The Government could start solving this crisis by providing solutions, such as closing tax-avoidance loopholes or creating a windfall tax for energy companies. Instead, we get endless Bills paying lip service to a manufactured culture war.

The priority is not the economy. It seems to be things like protecting freedom of speech, yet the Tories are the ones who banned schools in England from using sources that are not overtly pro-capitalist. They are cracking down on freedom of assembly and protest.

They are privatising Channel 4, when the Culture Secretary did not even know that Channel 4 receives no public money, so the argument is not financial. When we consider, as the hon. Member for Rhondda (Chris Bryant) touched on earlier, that the Culture Secretary was once a key focus of a Channel 4 documentary about the influence that Christian fundamentalism has on UK politics, it becomes even more concerning that this decision is political and personal. It is not professional.

Most terrifying of all, however, is that the Government literally want to get rid of the Human Rights Act.
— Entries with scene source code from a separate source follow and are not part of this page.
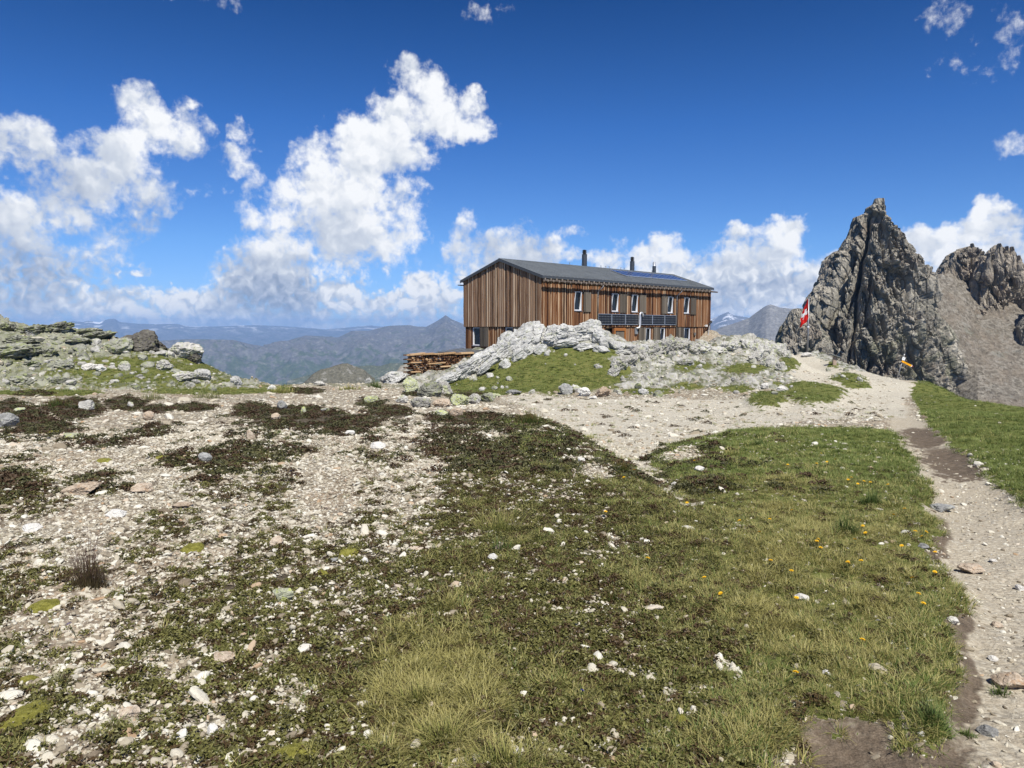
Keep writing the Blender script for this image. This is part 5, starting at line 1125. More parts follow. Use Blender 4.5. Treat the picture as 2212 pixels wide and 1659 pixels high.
# stones in the foreground
FG = [(168,1070,78,26,TAN,'long tan slab lying among the gravel on the left',4,{'tilt':6}),(300,1064,46,20,TAN,'rounded buff stone right of the long tan slab',4,{}),(245,1118,46,18,WHITE,'chalky white stone right below the buff stone',4,{}),(390,1098,44,12,TAN,'orange-tinted flat stone in open gravel',4,{}),
 (8,925,44,34,GREYS,'blue-grey boulder cut by the left edge',4,{}),(608,884,24,20,GREYS,'round blue-grey stone in dark dwarf shrubs',4,{}),(592,910,24,18,TAN,'dull buff stone left below the round blue-grey stone',4,{}),(655,893,14,18,LIME,'small upright lime-spotted stone in dwarf shrubs',4,{}),
 (540,952,18,26,TAN,'rusty pointed stone standing in the gravel',4,{'tilt':20,'depth':.6}),(952,898,34,14,LIME,'flattish stone fully covered in lime-yellow lichen',4,{}),(985,900,32,20,TAN,'rough buff stone beside the lime-yellow stone',4,{}),(148,948,44,14,LIME,'flat lime-lichened stone on the left gravel',4,{}),
 (38,890,28,9,LIME,'small lime-green stone near the left edge',4,{}),(182,885,32,22,PALE2,'cream stone with yellow spot in left dwarf shrubs',4,{}),(316,908,30,20,TAN,'chunky buff stone below the left dwarf shrubs',4,{}),(280,878,16,12,PALE2,'pale stone between two dwarf shrub mats',4,{}),
 (700,890,22,10,PALE2,'flat pale stone on gravel above the shrubs',4,{}),(755,940,24,12,WHITE,'whitish stone below the central dwarf shrubs',4,{}),(440,1000,34,26,GREYS,'grey slanting slab amid shrubs',4,{'tilt':28,'depth':.5}),(815,970,34,16,WHITE,'white crumbly stone on bright gravel',4,{}),
 (608,1300,50,30,LIME,'whitish cushion-like stone with yellow lichen patch',4,{}),(1067,1212,28,14,WHITE,'white stone in the dark heath mat at centre',4,{'tilt':-14}),(786,1218,18,14,WHITE,'small egg-shaped white stone',4,{}),(595,1180,30,22,TAN,'buff lump left of the moss cushion',4,{}),
 (1736,1300,30,14,WHITE,'white flake lying in yellowish turf',4,{'tilt':-10}),(1787,1462,20,16,WHITE,'white stone in green turf low on the right',4,{}),(392,1602,30,32,WHITE,'bright white stone low on the left, left of its twin',4,{}),(456,1590,26,26,WHITE,'bright white stone low on the left, right of its twin',4,{}),
 (1487,1146,32,12,WHITE,'bone-like white stone arched in the turf',4,{'tilt':-8,'depth':.4}),(1256,1000,18,11,WHITE,'white stone beside the gravel tongue',4,{}),(1511,1019,24,12,WHITE,'white stone at the tip of the gravel tongue',4,{}),(1457,1049,14,9,WHITE,'little white stone in the gravel tongue',4,{}),
 (1960,1157,28,10,WHITE,'flat white stone in the turf by the path, upper of two',4,{}),(1998,1186,28,10,GREYS,'flat grey-white stone in the turf by the path, lower of two',4,{}),(2040,1106,58,14,GREYS,'low layered grey stone on the near edge of the path',4,{}),(2108,1240,56,22,TAN,'large cream stone bedded in the path',4,{}),
 (2062,1350,28,16,WHITE,'white stone on dark soil beside the path',4,{'tilt':-16}),(2195,1490,76,36,TAN,'broad buff stone near the right edge of path',4,{}),(2142,1590,44,20,GREYS,'grey stone bedded low in the path',4,{}),(2160,1357,26,12,TAN,'reddish stone in the middle of the path',4,{}),(2150,1215,18,8,WHITE,'white stone on the path near the right edge',4,{}),(2205,1275,22,12,WHITE,'white chip on the path at the right edge',4,{}),
 (2148,1428,22,12,WHITE,'white stone in dark path gravel',4,{}),(2075,1298,16,10,WHITE,'small pale stone left on the path',4,{}),(270,1560,50,30,TAN,'blocky tan stone low on the left',4,{'tilt':-10}),(480,1430,60,16,TAN,'slender tan stone half buried in heath',4,{}),(900,1190,40,8,TAN,'thin brownish slab in the heath',4,{}),(60,1150,46,20,WHITE,'pale slab with lime spot near the left edge',4,{}),
 (720,1215,20,10,GREYS,'small grey stone in mixed gravel',4,{}),(1990,1590,16,10,WHITE,'small white stone on bare soil',4,{}),(1655,840,18,14,WHITE,'white block on the slope above the grass patches',4,{})]
for i, (px, py, w, h, mt, lb, lv, kw) in enumerate(FG): rock(px, py, w, h, 700 + i, mt, lb, name='stone', level=lv + 1 if w > 40 else lv, rough=.09, sink=.22, **kw)
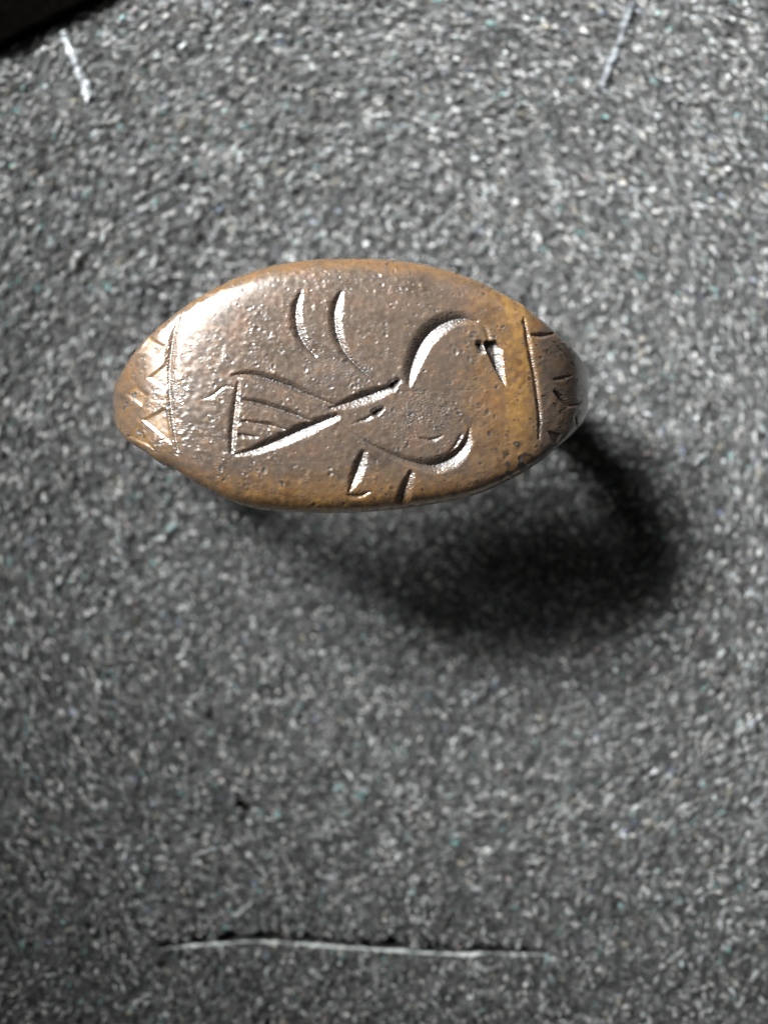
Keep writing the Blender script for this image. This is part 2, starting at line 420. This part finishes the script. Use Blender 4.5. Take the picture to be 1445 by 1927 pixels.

That begs the question: for whom do they think rights have gone too far? Do they know how scary it is to sit at home and wonder if it is you—is it your rights that are up for grabs? We have witnessed Windrush.

Our economic strategy is to open our doors to the rest of the world when we need their hard work and then chuck them out 50 years later without a word’s notice.

We tell our own citizens that their safety cannot be guaranteed in Rwanda, but we are perfectly happy to ship asylum seekers, people fleeing war and persecution, over to Rwanda as though they are cattle to be dealt with by someone else and despite knowing that the plan costs more than it will ever save.

This is just little England elites drunk on the memory of a British empire that no longer exists. We have the lowest pensions in Europe and the lowest sick pay. We pretend the minimum wage is a living wage when it is not. We miss our own economic targets time and again. We are happy to break international law. We are turning into a country where words hold no value.

Over the last 12 years, I fear we have been sleepwalking closer and closer to the F word. I know everyone is scared to say it for fear of sounding over the top or being accused of going too far, but I say this with all sincerity. When I say the F word, I am talking about fascism—fascism wrapped in red, white and blue.

You may mock and you may disagree, but fascism does not come in with intentional evil plans or the introduction of leather jackboots. It does not happen like that. It happens subtly. It happens when we see Governments making decisions based on self-preservation, based on cronyism, based on anything that will keep them in power, when we see the concentration of power while avoiding any of the scrutiny or responsibility that comes with that power.

It arrives under the guise of respectability and pride, which will then be refused to anyone who is deemed different. It arrives through the othering of people and the normalisation of human cruelty.

I do not know how far down that road we are. Time will tell, but the things we do in the name of economic growth—the warning signs are there for everyone else to see, whether they admit it or not.”